All of the data that follows should be retyped exactly, please, except the pictures.

- **DATA PROVIDED**:
• • • • •

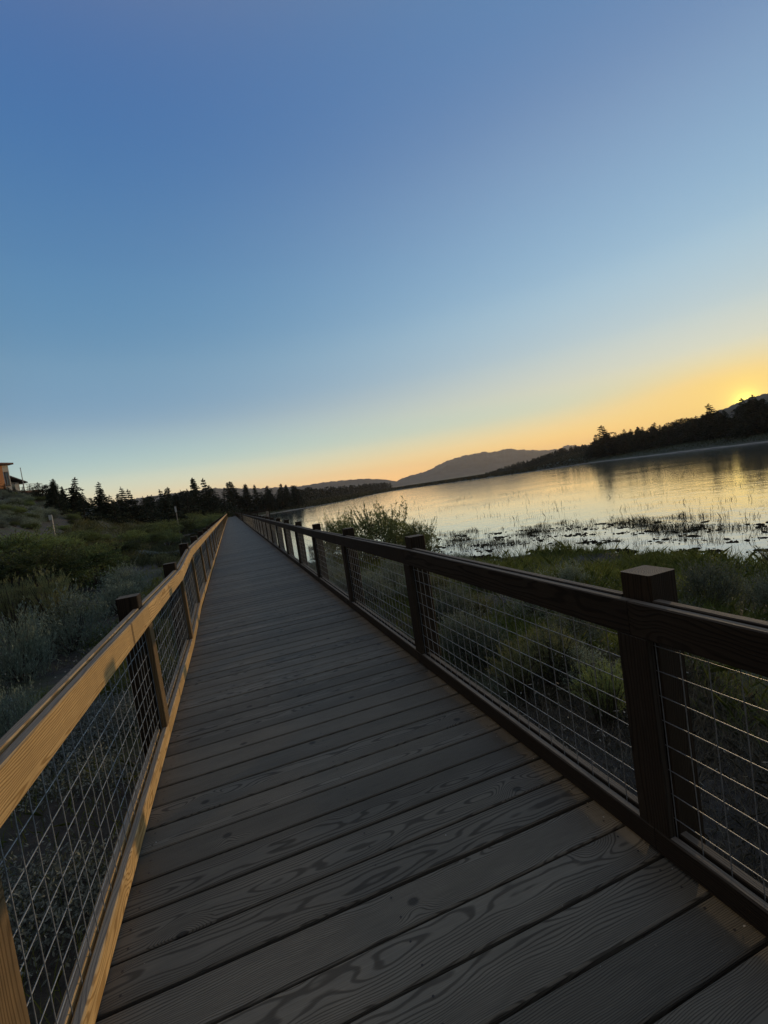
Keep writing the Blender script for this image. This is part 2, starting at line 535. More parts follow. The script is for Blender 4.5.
# ------------------------------------------------------------------ ground and water
def make_ground():
    na = 480
    rad = np.concatenate([[.0], np.geomspace(.6, 6000, 230)])
    th = np.linspace(0, 2 * PI, na, endpoint=False)
    R_, T_ = np.meshgrid(rad[1:], th, indexing='ij')
    X = (R_ * np.sin(T_)).ravel(); Y = (R_ * np.cos(T_)).ravel()
    Z = ground_z(X, Y)
    sh = np.minimum(sdist(X, Y, LAKE), sdist(X, Y, FARLAKE))
    X = np.append(X, 0); Y = np.append(Y, 0); Z = np.append(Z, ground_z(np.array([0.]), np.array([0.]))); sh = np.append(sh, 9.)
    nr = len(rad) - 1
    i = np.arange(nr - 1)[:, None]; j = np.arange(na)[None, :]
    q = np.stack([i * na + j, i * na + (j + 1) % na, (i + 1) * na + (j + 1) % na, (i + 1) * na + j], -1).reshape(-1, 4)
    tri = np.array([[len(X) - 1, (jj + 1) % na, jj] for jj in range(na)])
    me = bpy.data.meshes.new('ground')
    me.from_pydata(np.stack([X, Y, Z], 1).tolist(), [], [tuple(r) for r in q[:, ::-1].tolist()] + [tuple(r[::-1]) for r in tri.tolist()])
    a = me.attributes.new('shore', 'FLOAT', 'POINT'); a.data.foreach_set('value', sh.astype('f'))
    me.polygons.foreach_set('use_smooth', [True] * len(me.polygons))
    bm = bmesh.new(); bm.from_mesh(me)
    bmesh.ops.recalc_face_normals(bm, faces=bm.faces)
    if sum(f.normal.z for f in bm.faces) < 0: bmesh.ops.reverse_faces(bm, faces=bm.faces)
    bm.to_mesh(me); bm.free()
    tag(link('ground', me, M['ground']), kind='structure')


make_ground()
me = bpy.data.meshes.new('lake_water')
me.from_pydata([(-5900, -5900, WATER), (5900, -5900, WATER), (5900, 5900, WATER), (-5900, 5900, WATER)], [], [(0, 1, 2, 3)])
tag(link('lake_water', me, M['water']), kind='structure')


# ------------------------------------------------------------------ mountains (crest read as bearing and elevation, built at its distance)
def mountain(name, crest, dist, width, mat, rough=.05, seed=1, kinds='structure', crag=.0006):
    pts = [(*azel(px, py),) for px, py in crest]
    az = np.array([p[0] for p in pts]); el_ = np.array([p[1] for p in pts])
    n = 260
    A = np.linspace(az[0], az[-1], n); E = np.interp(A, az, el_)
    E = E + crag * (np.sin(A * 310 + seed) + .7 * np.sin(A * 733 + 2 * seed) + .5 * np.sin(A * 1490 + seed)) * np.clip((E - E.min()) * 40, 0, 1)
    m = 41
    u = np.linspace(-1, 1, m)
    r = np.random.default_rng(seed)
    A2, U = np.meshgrid(A, u, indexing='ij')
    crestz = dist * np.tan(E) + EYE[2]
    H = np.maximum(crestz - WATER, 2)[:, None]
    D = dist + U * width
    X = D * np.sin(A2); Y = D * np.cos(A2)
    sh = np.clip(1 - np.abs(U), 0, 1) ** 1.15
    nz = vnoise(X, Y, width * .22, seed) * .10 + vnoise(X, Y, width * .07, seed + 1) * .05
    nz2 = vnoise(X, Y * 0, dist * .006, seed + 2) * rough * .35
    Z = WATER - 1.0 + H * (sh * (1 + nz * (1 - sh) * 4) + nz2 * sh ** 6 * .3)
    V = np.stack([X, Y, Z], -1).reshape(-1, 3)
    i = np.arange(n - 1)[:, None]; j = np.arange(m - 1)[None, :]
    q = np.stack([i * m + j, (i + 1) * m + j, (i + 1) * m + j + 1, i * m + j + 1], -1).reshape(-1, 4)
    me = bpy.data.meshes.new(name)
    me.from_pydata(V.tolist(), [], q.tolist())
    me.polygons.foreach_set('use_smooth', [True] * len(me.polygons))
    o = link(name, me, mat)
    tag(o, kind=kinds)
    return o


def slope_mat(name, c1, c2, s):
    t = NT(name); geo = t.n('NewGeometry').outputs['Position']
    n = t.noise(geo, s, 6, .65)
    return t.out(t.mix(t.smooth(n, .35, .65), c1, c2), .95)


M['mountain'] = slope_mat('forested_mountainside', (.040, .042, .034), (.085, .076, .060), .006)
M['ridge'] = slope_mat('wooded_ridge', (.022, .028, .018), (.050, .046, .034), .03)
mountain('mountain', [(390, 486), (399, 479.5), (409, 475.8), (419, 473.2), (428.6, 470.2), (438.5, 464.7), (448.4, 460.2), (463.3, 455.6), (473, 454), (485, 451.5), (491, 452.3), (499.6, 450.4),
                      (508, 448.3), (516, 449.5), (529, 449.8), (543, 450.2), (552, 449.4), (560, 448.8), (564, 446.2), (568.3, 444.6), (576.7, 446), (583, 445.6), (590, 444.8), (610, 447), (640, 450)], 4600, 900, M['mountain'], seed=4)
mountain('hill', [(60, 512), (110, 503), (150, 496), (178, 492.5), (215, 488), (260, 488), (300, 486), (325, 482), (345, 480), (365, 478.5), (385, 479.3), (398, 481.5), (420, 480)], 3600, 700, M['mountain'], seed=8)
mountain('ridge', [(600, 452), (640, 440), (680, 424), (700, 416.5), (715, 411.5), (728, 406.5), (740, 401), (748, 397.8), (758, 395), (768, 392.5), (790, 384), (830, 365), (900, 350), (1000, 350), (1150, 380)], 900, 420, M['ridge'], seed=12)

# ------------------------------------------------------------------ boardwalk
BAY = 2.44
T0 = 1.32
NB0, NB1 = -2, 62                       # bay indices: post i stands at y = T0 + i*BAY
XL, XR = -0.682, 1.404                  # inner faces of the railings
Y0 = T0 + NB0 * BAY - .1
Y1 = T0 + NB1 * BAY + .1


def left_x(i):
    return XL - (0.0 if i <= 2 else .05)


def left_z(i):
    return {-2: 1.05, -1: 1.05, 0: 1.045, 1: 1.026, 2: 1.004}.get(i, 1.09 if i > 3 else 1.085)


def right_z(i):
    return {0: 1.053, 1: 1.065, 2: 1.052, 3: 1.04}.get(i, 1.04 if i > 3 else 1.05)


bw = empty('boardwalk', (0, 0, 0))
tag(bw, 'long weathered grey plank boardwalk running straight to the far trees between two railings', 'boardwalk')
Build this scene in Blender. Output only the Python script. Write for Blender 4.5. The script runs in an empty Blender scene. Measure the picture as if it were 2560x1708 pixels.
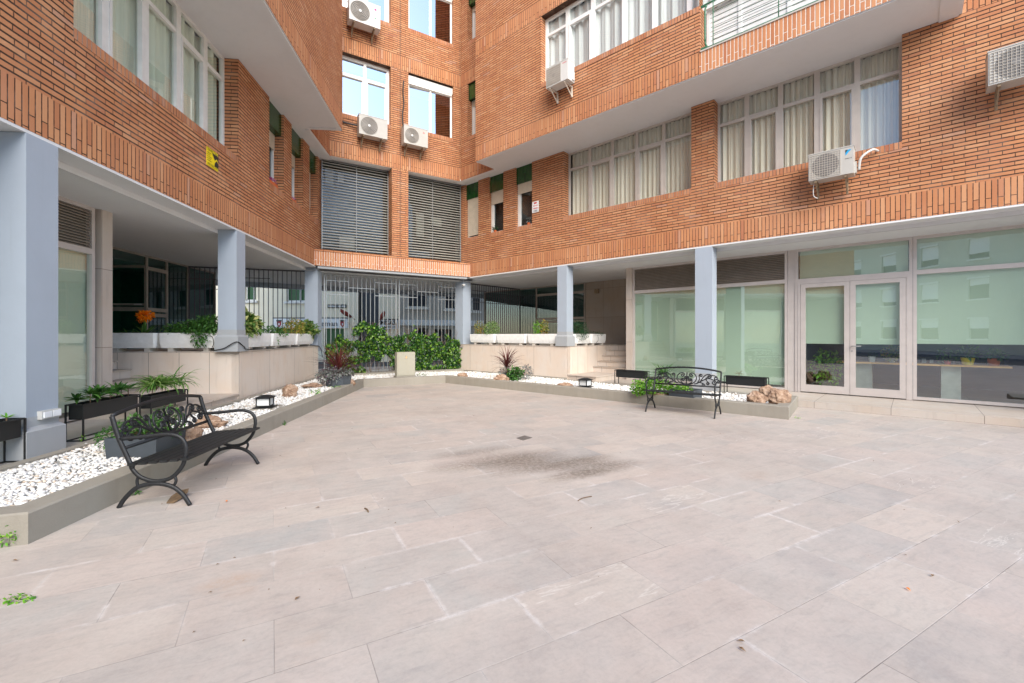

• • • • •

- **OUTPUT OF THE EXERCISE**:
Keep writing the Blender script for this image. This is part 2, starting at line 535. More parts follow. The script is for Blender 4.5.
# ------------------------------------------------------------------ ground and water
def make_ground():
    na = 480
    rad = np.concatenate([[.0], np.geomspace(.6, 6000, 230)])
    th = np.linspace(0, 2 * PI, na, endpoint=False)
    R_, T_ = np.meshgrid(rad[1:], th, indexing='ij')
    X = (R_ * np.sin(T_)).ravel(); Y = (R_ * np.cos(T_)).ravel()
    Z = ground_z(X, Y)
    sh = np.minimum(sdist(X, Y, LAKE), sdist(X, Y, FARLAKE))
    X = np.append(X, 0); Y = np.append(Y, 0); Z = np.append(Z, ground_z(np.array([0.]), np.array([0.]))); sh = np.append(sh, 9.)
    nr = len(rad) - 1
    i = np.arange(nr - 1)[:, None]; j = np.arange(na)[None, :]
    q = np.stack([i * na + j, i * na + (j + 1) % na, (i + 1) * na + (j + 1) % na, (i + 1) * na + j], -1).reshape(-1, 4)
    tri = np.array([[len(X) - 1, (jj + 1) % na, jj] for jj in range(na)])
    me = bpy.data.meshes.new('ground')
    me.from_pydata(np.stack([X, Y, Z], 1).tolist(), [], [tuple(r) for r in q[:, ::-1].tolist()] + [tuple(r[::-1]) for r in tri.tolist()])
    a = me.attributes.new('shore', 'FLOAT', 'POINT'); a.data.foreach_set('value', sh.astype('f'))
    me.polygons.foreach_set('use_smooth', [True] * len(me.polygons))
    bm = bmesh.new(); bm.from_mesh(me)
    bmesh.ops.recalc_face_normals(bm, faces=bm.faces)
    if sum(f.normal.z for f in bm.faces) < 0: bmesh.ops.reverse_faces(bm, faces=bm.faces)
    bm.to_mesh(me); bm.free()
    tag(link('ground', me, M['ground']), kind='structure')


make_ground()
me = bpy.data.meshes.new('lake_water')
me.from_pydata([(-5900, -5900, WATER), (5900, -5900, WATER), (5900, 5900, WATER), (-5900, 5900, WATER)], [], [(0, 1, 2, 3)])
tag(link('lake_water', me, M['water']), kind='structure')


# ------------------------------------------------------------------ mountains (crest read as bearing and elevation, built at its distance)
def mountain(name, crest, dist, width, mat, rough=.05, seed=1, kinds='structure', crag=.0006):
    pts = [(*azel(px, py),) for px, py in crest]
    az = np.array([p[0] for p in pts]); el_ = np.array([p[1] for p in pts])
    n = 260
    A = np.linspace(az[0], az[-1], n); E = np.interp(A, az, el_)
    E = E + crag * (np.sin(A * 310 + seed) + .7 * np.sin(A * 733 + 2 * seed) + .5 * np.sin(A * 1490 + seed)) * np.clip((E - E.min()) * 40, 0, 1)
    m = 41
    u = np.linspace(-1, 1, m)
    r = np.random.default_rng(seed)
    A2, U = np.meshgrid(A, u, indexing='ij')
    crestz = dist * np.tan(E) + EYE[2]
    H = np.maximum(crestz - WATER, 2)[:, None]
    D = dist + U * width
    X = D * np.sin(A2); Y = D * np.cos(A2)
    sh = np.clip(1 - np.abs(U), 0, 1) ** 1.15
    nz = vnoise(X, Y, width * .22, seed) * .10 + vnoise(X, Y, width * .07, seed + 1) * .05
    nz2 = vnoise(X, Y * 0, dist * .006, seed + 2) * rough * .35
    Z = WATER - 1.0 + H * (sh * (1 + nz * (1 - sh) * 4) + nz2 * sh ** 6 * .3)
    V = np.stack([X, Y, Z], -1).reshape(-1, 3)
    i = np.arange(n - 1)[:, None]; j = np.arange(m - 1)[None, :]
    q = np.stack([i * m + j, (i + 1) * m + j, (i + 1) * m + j + 1, i * m + j + 1], -1).reshape(-1, 4)
    me = bpy.data.meshes.new(name)
    me.from_pydata(V.tolist(), [], q.tolist())
    me.polygons.foreach_set('use_smooth', [True] * len(me.polygons))
    o = link(name, me, mat)
    tag(o, kind=kinds)
    return o


def slope_mat(name, c1, c2, s):
    t = NT(name); geo = t.n('NewGeometry').outputs['Position']
    n = t.noise(geo, s, 6, .65)
    return t.out(t.mix(t.smooth(n, .35, .65), c1, c2), .95)


M['mountain'] = slope_mat('forested_mountainside', (.040, .042, .034), (.085, .076, .060), .006)
M['ridge'] = slope_mat('wooded_ridge', (.022, .028, .018), (.050, .046, .034), .03)
mountain('mountain', [(390, 486), (399, 479.5), (409, 475.8), (419, 473.2), (428.6, 470.2), (438.5, 464.7), (448.4, 460.2), (463.3, 455.6), (473, 454), (485, 451.5), (491, 452.3), (499.6, 450.4),
                      (508, 448.3), (516, 449.5), (529, 449.8), (543, 450.2), (552, 449.4), (560, 448.8), (564, 446.2), (568.3, 444.6), (576.7, 446), (583, 445.6), (590, 444.8), (610, 447), (640, 450)], 4600, 900, M['mountain'], seed=4)
mountain('hill', [(60, 512), (110, 503), (150, 496), (178, 492.5), (215, 488), (260, 488), (300, 486), (325, 482), (345, 480), (365, 478.5), (385, 479.3), (398, 481.5), (420, 480)], 3600, 700, M['mountain'], seed=8)
mountain('ridge', [(600, 452), (640, 440), (680, 424), (700, 416.5), (715, 411.5), (728, 406.5), (740, 401), (748, 397.8), (758, 395), (768, 392.5), (790, 384), (830, 365), (900, 350), (1000, 350), (1150, 380)], 900, 420, M['ridge'], seed=12)

# ------------------------------------------------------------------ boardwalk
BAY = 2.44
T0 = 1.32
NB0, NB1 = -2, 62                       # bay indices: post i stands at y = T0 + i*BAY
XL, XR = -0.682, 1.404                  # inner faces of the railings
Y0 = T0 + NB0 * BAY - .1
Y1 = T0 + NB1 * BAY + .1


def left_x(i):
    return XL - (0.0 if i <= 2 else .05)


def left_z(i):
    return {-2: 1.05, -1: 1.05, 0: 1.045, 1: 1.026, 2: 1.004}.get(i, 1.09 if i > 3 else 1.085)


def right_z(i):
    return {0: 1.053, 1: 1.065, 2: 1.052, 3: 1.04}.get(i, 1.04 if i > 3 else 1.05)


bw = empty('boardwalk', (0, 0, 0))
tag(bw, 'long weathered grey plank boardwalk running straight to the far trees between two railings', 'boardwalk')
Build this scene in Blender. Output only the Python script. Write for Blender 4.5. The script runs in an empty Blender scene. Measure the picture as if it were 2560x1708 pixels.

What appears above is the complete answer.